Scene script records
==*==

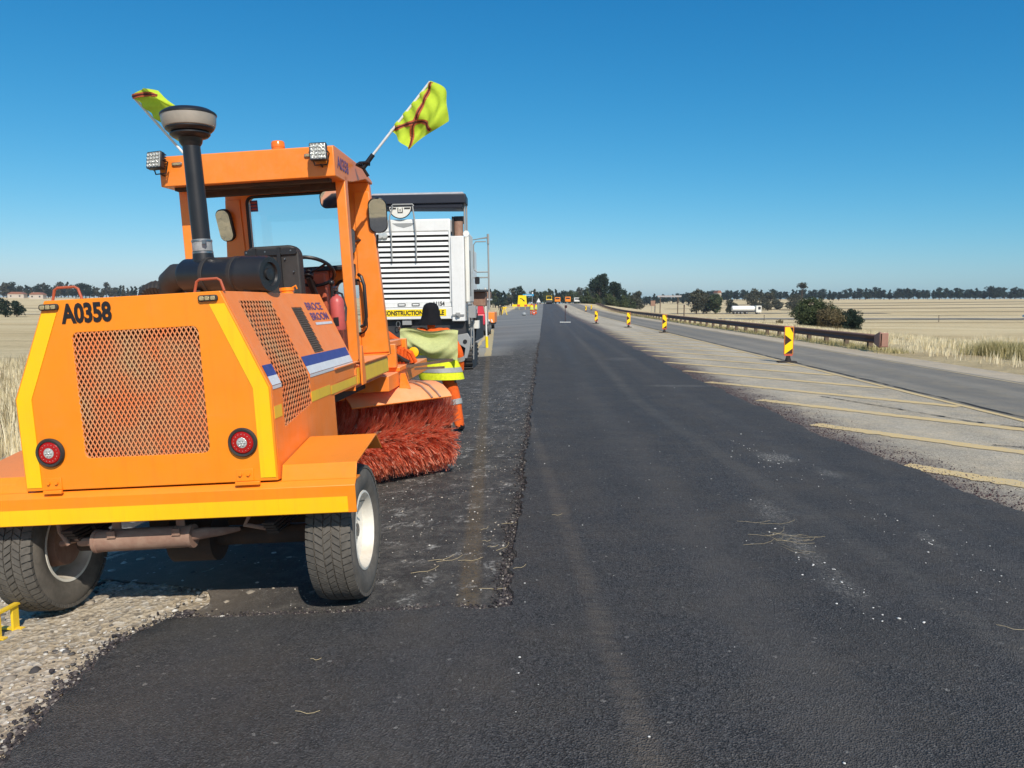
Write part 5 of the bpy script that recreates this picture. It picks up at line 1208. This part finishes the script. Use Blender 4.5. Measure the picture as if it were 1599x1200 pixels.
# guardrail
def gx(y): return 10.68-.004*(min(y,60)-25)+.00022*max(0,y-45)**2*.55
GR = empty('guardrail', (gx(25),25,0), label='long weathered brown steel guardrail on timber posts along the right road edge', cat='guardrail')
gb = (gx(25),25,0)
ysr = list(np.arange(25.2, 210, 1.0))
prof_ = [(-.0,.50),(-.055,.465),(-.055,.43),(-.0,.375),(-.0,.345),(-.055,.29),(-.055,.255),(-.0,.22)]
V = []; nP = len(prof_)
for y in ysr:
    for (dx, z) in prof_: V.append((gx(y)+dx-gb[0], y-25, Hf(gx(y),y)+z+.03))
F = [(i*nP+j,i*nP+j+1,(i+1)*nP+j+1,(i+1)*nP+j) for i in range(len(ysr)-1) for j in range(nP-1)]
mb = MB(); mb.add(V, F); rail = mb.build('rail_beam', 'guard', GR, smooth=25); so = rail.modifiers.new('s','SOLIDIFY'); so.thickness = .012
mb = MB(); mb.box((.06,-.08,-.1),(.20,.06,.50)); pm = mb.mesh(); k = 0; y = 26.0
while y < 205:
    o = link('post', pm, None if k else 'timber', GR); o.location = (gx(y)-gb[0]-.0+R_.uniform(-.015,.015), y-25, Hf(gx(y),y)); o.rotation_euler = (R_.uniform(-.03,.03), R_.uniform(-.05,.05), R_.uniform(-.1,.1)); y += 1.95; k += 1
mb = MB(); mb.prism([(-.46,.16),(-.46,.60),(-.32,.63),(-.12,.58),(.12,.52),(.12,.24),(-.12,.17),(-.32,.13)], lambda u,v: (-.075-.10*max(0,-u)*1.2,u+.1,v), (.07,0,0)); mb.build('fishtail_end', 'guard_end', GR, bevel=.015)
mb = MB(); mb.box((-.14,-.36,.15),(.14,-.30,.61)); mb.build('end_plate', 'guard_end', GR, bevel=.03)
# far traffic and equipment
def wheels_for(R, xs_, ys_, r, w=.3):
    for x in xs_:
        for y in ys_:
            mb = MB(); mb.lathe([(0,-w/2),(r*.55,-w/2),(r*.95,-w/2),(r,-w*.3),(r,w*.3),(r*.95,w/2),(r*.55,w/2),(0,w/2)], (x,y,r), (1,0,0), 16); t = mb.build('wheel', 'black_dusty', R)
            mb = MB(); mb.cyl((x-w/2-.01,y,r),(x+w/2+.01,y,r),r*.5,n=12); mb.build('rim', 'grey', t)
def truck(x, y, rz, label, cabm, bodym, L=6.5, W=2.4, Hh=2.9, cat='truck', tank=False, group=None):
    R = empty('truck', (x,y,Hf(x,y)+.03), (0,0,rz), label=label, cat=cat, group=group)
    mb = MB(); mb.box((-W/2,L/2-1.9,.6),(W/2,L/2,Hh)); c = mb.build('cab', cabm, R, bevel=.08)
    mb = MB(); mb.box((-W/2+.25,L/2+.002,Hh*.66),(W/2-.25,L/2+.02,Hh*.88)); mb.box((W/2+.002,L/2-1.2,Hh*.55),(W/2+.02,L/2-.3,Hh*.88)); mb.box((-W/2-.02,L/2-1.2,Hh*.55),(-W/2-.002,L/2-.3,Hh*.88)); mb.build('window', 'navy', c, kind='stuff')
    mb = MB()
    if tank: mb.lathe([(0,0),(.8,.0),(1.0,.15),(1.0,L-2.4),(.8,L-2.2),(0,L-2.2)], (0,-L/2,1.95), (0,1,0), 20)
    else: mb.box((-W/2,-L/2,.95),(W/2,L/2-2.1,Hh*.85))
    mb.build('tank' if tank else 'load_body', bodym, R, bevel=.04)
    mb = MB(); mb.box((-W/2+.2,-L/2+.1,.6),(W/2-.2,L/2-.2,.93)); mb.build('chassis', 'dark_metal', R)
    wheels_for(R, (-W/2+.2,W/2-.2), [L/2-1.1,-L/2+1,-L/2+2.2]+([0,-L/2+3.4] if L > 9 else []), .5); return R
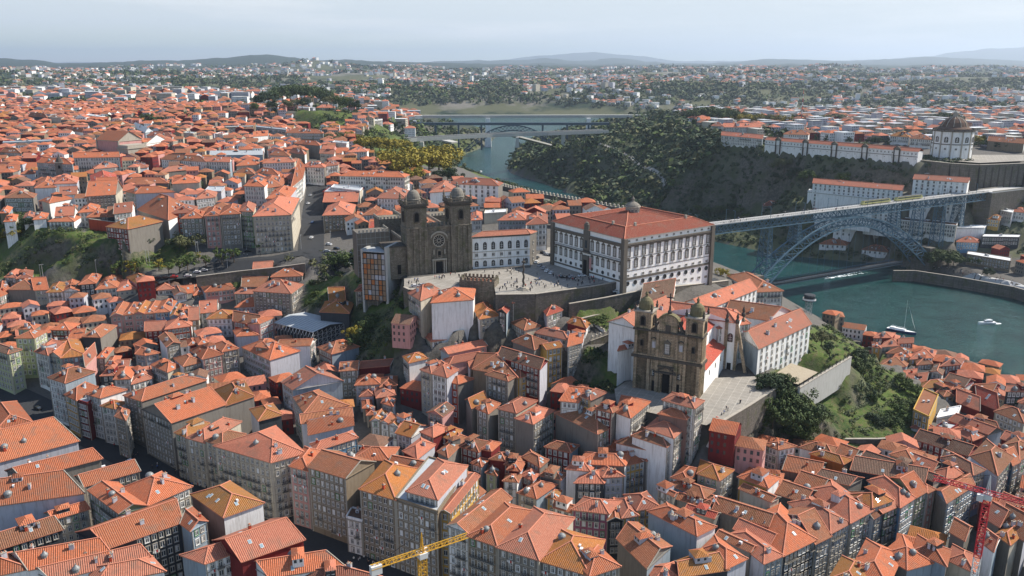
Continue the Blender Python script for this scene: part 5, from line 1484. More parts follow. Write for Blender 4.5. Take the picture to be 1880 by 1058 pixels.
# --- medieval tower, glazed tower, pillory
def tower():
    a=PC('B',1462,722,75);b=PC('B',1715,737,75);c=PC('B',1475,694,75)
    d=b.xy-a.xy; e,W=frame('crenellated_tower',a,b,58,'square stone tower with a crenellated top in front of the square','tower')
    dep=max(9,abs((c.xy-a.xy).dot(Vector((-d.y,d.x)).normalized()))); m=MB(); st='cathedral_stone'
    for cx_,cy_,sx,sy in((W/2,.5,W,1),(W/2,dep-.5,W,1),(.5,dep/2,1,dep-2.002),(W-.5,dep/2,1,dep-2.002)): m.box((cx_,cy_,6.5),(sx,sy,21),st)
    for p,q in(((0,.5),(W,.5)),((W-.5,0),(W-.5,dep)),((W,dep-.5),(0,dep-.5)),((.5,dep),(.5,0))): crenels(m,p,q,17,1.5,1.0,.9,st)
    t=part(m,'wall',e); m=MB(); hiproof(m,1.2,1.2,W-1.2,dep-1.2,14.6,2.2,'roof_tile_orange',0); part(m,'roof',e)
    sub(t,'arch_white','window',(W*.7,-.03,4),0,(.8,1,.7)); fp(e,0,0,W,dep,74,10)
    e=empty('glazed_tower',tuple(P(705,537,56)),0,'narrow concrete building with an orange and grey glass front left of the cathedral','building')
    a=PC('B',752,500,86);b=PC('B',925,512,86); c=PC('B',988,470,86); e.location=(a.x,a.y,58); d=b-a; e.rotation_euler=(0,0,math.atan2(d.y,d.x)); W=d.xy.length; dep=max(10,(c-b).xy.dot(Vector((-d.y,d.x)).normalized())); H=28
    m=MB(); m.box((.5,dep/2,H/2-3),(1.2,dep,H+6),'concrete'); m.box((W+.5,dep/2,H/2-2.2),(1.4,dep,H+8),'concrete'); m.box((W/2+.05,dep-.5,H/2-3),(W-1.4,1,H+6),'concrete'); part(m,'side_walls',e)
    m=MB(); m.box((W/2+.05,dep/2,H-1),(W-1.2,dep,.4),'grey_metal_roof'); part(m,'roof',e)
    rg=random.Random(3); m=MB(); nx,nz=6,9
    for i in range(nx):
        for k in range(nz):
            w_=(W-1.2)/nx; h_=(H-3)/nz; mt=rg.choices(['orange_glass','amber_glass','grey_glass','pale_grey_plaster'],[.3,.35,.25,.1])[0]
            m.box((1.1+w_*(i+.5)+.02,.25,1+h_*(k+.5)),(w_-.02,.2,h_-.02),mt)
    g=part(m,'glass_front',e); m=MB()
    for i in range(nx+1): m.box((1.1+w_*i,.05,1+(H-3)/2),(.2,.3,H-3),'iron')
    for k in range(nz+1): m.box((W/2,.05,1+h_*k),(W-1.2,.25,.25),'iron')
    part(m,'glazing_bars',g); fp(e,0,0,W,dep,62,3)
    p=P(961,532,72); m=MB(); m.lathe((0,0,0),[(3.2,0),(3.2,.4),(2.5,.4),(2.5,.8),(1.8,.8),(1.8,1.3),(.7,1.4),(.6,2.6)],8,'light_stone')
    for k in range(18): 
        z0=2.6+k*.62; m.tube((.22*math.cos(k),.22*math.sin(k),z0),(.22*math.cos(k+1),.22*math.sin(k+1),z0+.64),.55-.012*k,.55-.012*k,8,'dark_stone')
    m.lathe((0,0,13.6),[(.9,0),(.9,.6),(.3,1),(.3,1.8),(0,2.6)],8,'dark_stone'); o=m.build('pillory'); o.location=p; tag(o,'tall dark twisted stone column standing on steps in the square','column')
tower()
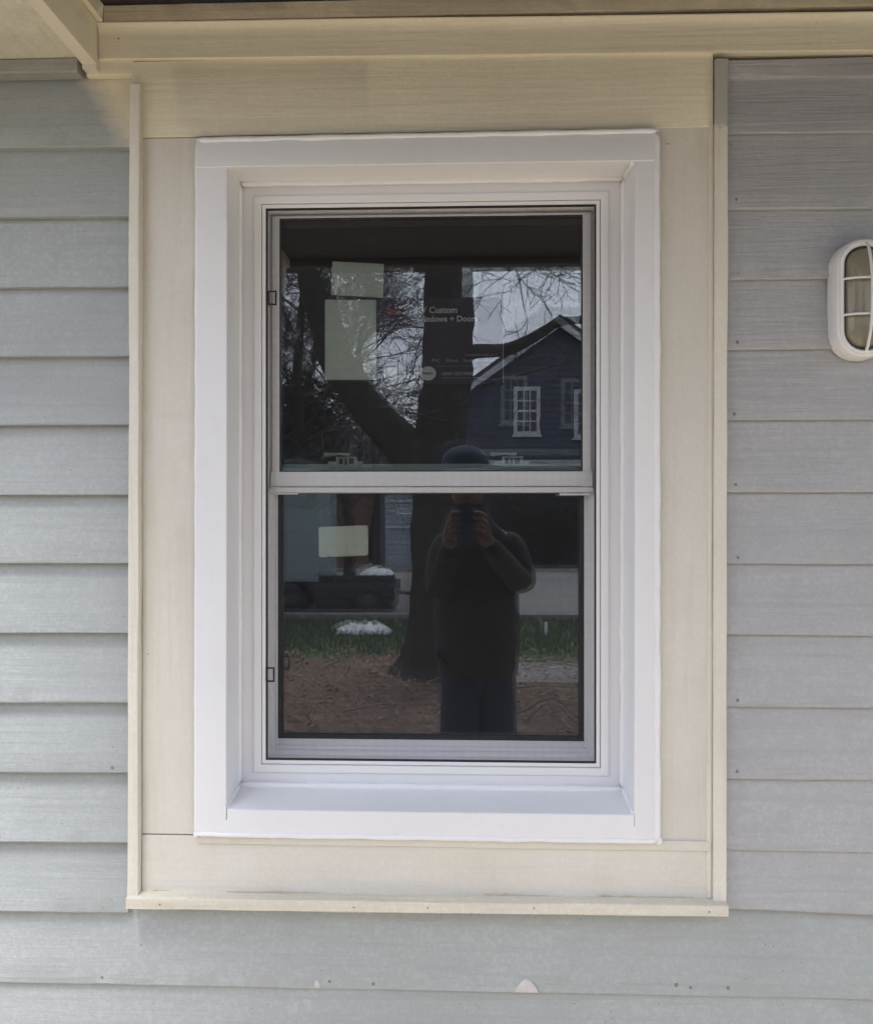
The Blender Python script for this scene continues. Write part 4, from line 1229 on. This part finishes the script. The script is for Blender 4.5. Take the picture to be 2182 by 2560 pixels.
MB().prism([(-9.4, 0.1), (-9.4, 0.9), (-9.2, 1.15), (-8.6, 1.3), (-8.2, 2.2), (-7.3, 2.25), (-7.3, 0.1)], 'y', -16.3, -14.35).build('cab', M['teal'], trk, bevel=0.05)
for x in (-3.15, -8.6):
    for y in (-14.5, -16.1):
        wheel(trk, x, y, 0.36)

trl = thing('utility_trailer', (-2.1, -14.5, GZ), 'low dark trailer with stake sides standing by the truck, mirrored in lower pane', 'trailer')
tb = MB()
tb.box(-2.72, -1.30, -15.6, -14.3, 0.05, 0.14)
tb.box(-2.72, -1.30, -14.34, -14.30, 0.14, 0.30); tb.box(-2.72, -1.30, -15.6, -15.56, 0.14, 0.30)
tb.box(-2.72, -2.68, -15.56, -14.34, 0.14, 0.30)
for i in range(5):
    x = -2.70 + i * 0.34
    tb.box(x, x + 0.04, -14.30, -14.27, 0.05, 0.46)
tb.build('bed', M['truckdark'], trl, bevel=0.008)
MB().box(-2.72, -1.30, -14.32, -14.285, 0.36, 0.44).build('rail', M['truckdark'], trl, bevel=0.006)
MB().box(-2.7, -1.32, -15.5, -14.4, -0.16, 0.045).build('chassis', M['truckdark'], trl, bevel=0.01)
wheel(trl, -1.75, -14.25, 0.25, 0.16); wheel(trl, -1.75, -15.6, 0.25, 0.16)
MB().tube([(-1.3, -14.95, 0.1), (-0.7, -14.95, 0.05)], 0.035, 6).build('tow_bar', M['truckdark'], trl)
M['plastic'] = plain('white_plastic_sheet', (0.72, 0.74, 0.74), 0.4, 0.15, 8, 0.01)
def crumple(name, x0, x1, y0, y1, z, h, seed, label, cat):
    nx, ny = 26, 10
    vs = []
    for j in range(ny + 1):
        for i in range(nx + 1):
            u, v = i / nx, j / ny
            e = math.sin(math.pi * u) ** 0.4 * math.sin(math.pi * v) ** 0.5
            k = 0.45 + 0.9 * abs(mn.noise(Vector((u * 6 + seed, v * 4, seed)))) + 0.4 * abs(mn.noise(Vector((u * 15, v * 9 + seed, 1))))
            vs.append((x0 + (x1 - x0) * u + 0.05 * mn.noise(Vector((u * 5, v * 5, seed))), y0 + (y1 - y0) * v + 0.08 * mn.noise(Vector((u * 4, seed, v * 3))), z + h * e * k))
    fs = [(j * (nx + 1) + i, j * (nx + 1) + i + 1, (j + 1) * (nx + 1) + i + 1, (j + 1) * (nx + 1) + i) for j in range(ny) for i in range(nx)]
    n0 = len(vs)
    rim = [i for i in range(nx + 1)] + [j * (nx + 1) + nx for j in range(1, ny + 1)] + [ny * (nx + 1) + i for i in range(nx - 1, -1, -1)] + [j * (nx + 1) for j in range(ny - 1, 0, -1)]
    vs += [(vs[i][0], vs[i][1], z - 0.01) for i in rim]
    m = len(rim)
    fs += [(rim[i], n0 + i, n0 + (i + 1) % m, rim[(i + 1) % m]) for i in range(m)] + [tuple(n0 + i for i in range(m))]
    return tag(MB().add(vs, fs).build(name, M['plastic'], None, smooth=70), label, cat)
crumple('plastic_sheet', -1.95, -1.15, -12.25, -11.75, GZ + 0.005, 0.16, 3, 'crumpled white plastic sheet lying on the lawn in front of the trailer', 'plastic sheet')
crumple('wrapped_bundle', -1.95, -1.38, -15.2, -14.5, 0.44, 0.12, 9, 'white wrapped bundle lying on top of the dark trailer', 'bundle')
mk = MB().box(1.10, 1.15, -11.72, -11.70, GZ - 0.02, GZ + 0.20)
tag(mk.build('lawn_marker', M['plastic'], None, bevel=0.003), 'small white marker stake standing in the lawn at the right', 'stake')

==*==

• **REQUIRED WORK**: Your task is to output exactly the lines from the one with "The Blender Python script for this scene continues." through the one with "wheel(trk, x, y, 0.36)", counting both ends.

• **WRITTEN SOLUTION**:
The Blender Python script for this scene continues. Write part 4, from line 1229 on. This part finishes the script. The script is for Blender 4.5. Take the picture to be 2182 by 2560 pixels.
MB().prism([(-9.4, 0.1), (-9.4, 0.9), (-9.2, 1.15), (-8.6, 1.3), (-8.2, 2.2), (-7.3, 2.25), (-7.3, 0.1)], 'y', -16.3, -14.35).build('cab', M['teal'], trk, bevel=0.05)
for x in (-3.15, -8.6):
    for y in (-14.5, -16.1):
        wheel(trk, x, y, 0.36)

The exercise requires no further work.